On Monday, the FBI descended upon Trump's home and members-only club in South Florida in search of classified documents relating to nuclear weapons–reports of which the twice-impeached, one-term President called a "hoax" and "prosecutorial misconduct."

The Duty To Warn Twitter account praised the snarky thesis about the consequences of committing a crime written by The Shovel, as "nothing short of brilliant and very much worth a read."

The satirical newspaper conveyed that the previously mentioned "dangerous precedent" now meant that:

"anyone who evades taxes, attempts to undermine an election, sexually assaults women, manipulates the value of their assets, uses state resources to enrich themselves or aids and abets the overthrow of a democratically elected government will be subject to investigation."


The site that is similar to the US satire site The Onion, asked:

"Is that the world we want to live in? Where anyone accused of insurrection can be subject to questioning from law enforcement officers?"
"It’s a slippery slope.
"Before we know it, regular citizens accused of defrauding the government, concealing evidence, manipulating financial documents, tampering with witnesses or perverting the course of justice will also be held to account."

People loved the post online.

The site listed the consequences of being passive toward the actions of malefactors.

"Or to put it another way, if we simply shrug our shoulders and fail to question the actions of the FBI, soon any old Joe Citizen who is suspected of ripping classified government documents into small pieces and flushing them down the toilet will be obliged to answer to law enforcement, as well as their plumber."
"If we don’t ask the hard questions about the potential motives of the FBI now, soon any one of us who buries our ex-wife in a small grave at the side of their golf course in order to gain a tax concession will be treated with suspicion."
"As Trump supporters put it so clearly yesterday, if this can happen to a President, it could happen to anyone who has committed insurrection, assault or fraud. That’s a chilling thought."

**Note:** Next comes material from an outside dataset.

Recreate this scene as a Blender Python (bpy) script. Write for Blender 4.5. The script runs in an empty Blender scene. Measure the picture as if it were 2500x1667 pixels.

Those who picked up on the mocking tone of the article gave a huge thumbs up.

The Shovel "slammed" FBI Director Chris Wray, who denounced the violent rhetoric leveled at law enforcement following his agency's Mar-A-Lago investigation.

"We are on new ground here. As Donald Trump himself made clear, this is the first time a former president’s home has been raided."
"Proof, if ever we needed it, that the FBI shamefully only targets people who it considers to have committed a crime. Who gave FBI director Chris Wray that authority?"
"As we made clear earlier, we’re certainly not Trump supporters."
"But in today’s partisan world, it would be easy to fall into the trap of cheering on the FBI’s actions, without taking a step back to look at the bigger picture."

The article concluded with the following hypothetical about justice prevailing.

"If Trump goes to jail, it opens the door for every lying, corrupt, perverted piece of sh*t to go to jail too. Is that what we want?"

Not everyone seemed to get the satirical nature of the post.

A federal judge unsealed the warrant on Friday that authorized federal agents to search Mar-A-Lago after the Justice Department requested it be made public.

The Department conferred with Trump's attorneys, who formally stated he did not object to making the search warrant of his estate public.

At the time of the search, the former President was in New York.

Federal agents reportedly retrieved boxes that included 11 sets of classified documents, although it is unclear whether any documents relating to nuclear weapons were uncovered or if they pertained to US weapons or those of another country.

Trump repeatedly suggested federal agents could have been planting incriminating evidence despite one of his lawyers claiming he and his family were able to "observe" the whole operation that was captured by surveillance cameras.

“The FBI and others from the Federal Government would not let anyone, including my lawyers, be anywhere near the areas that were rummaged and otherwise looked at during the raid on Mar-a-Lago," wrote Trump on Truth Social.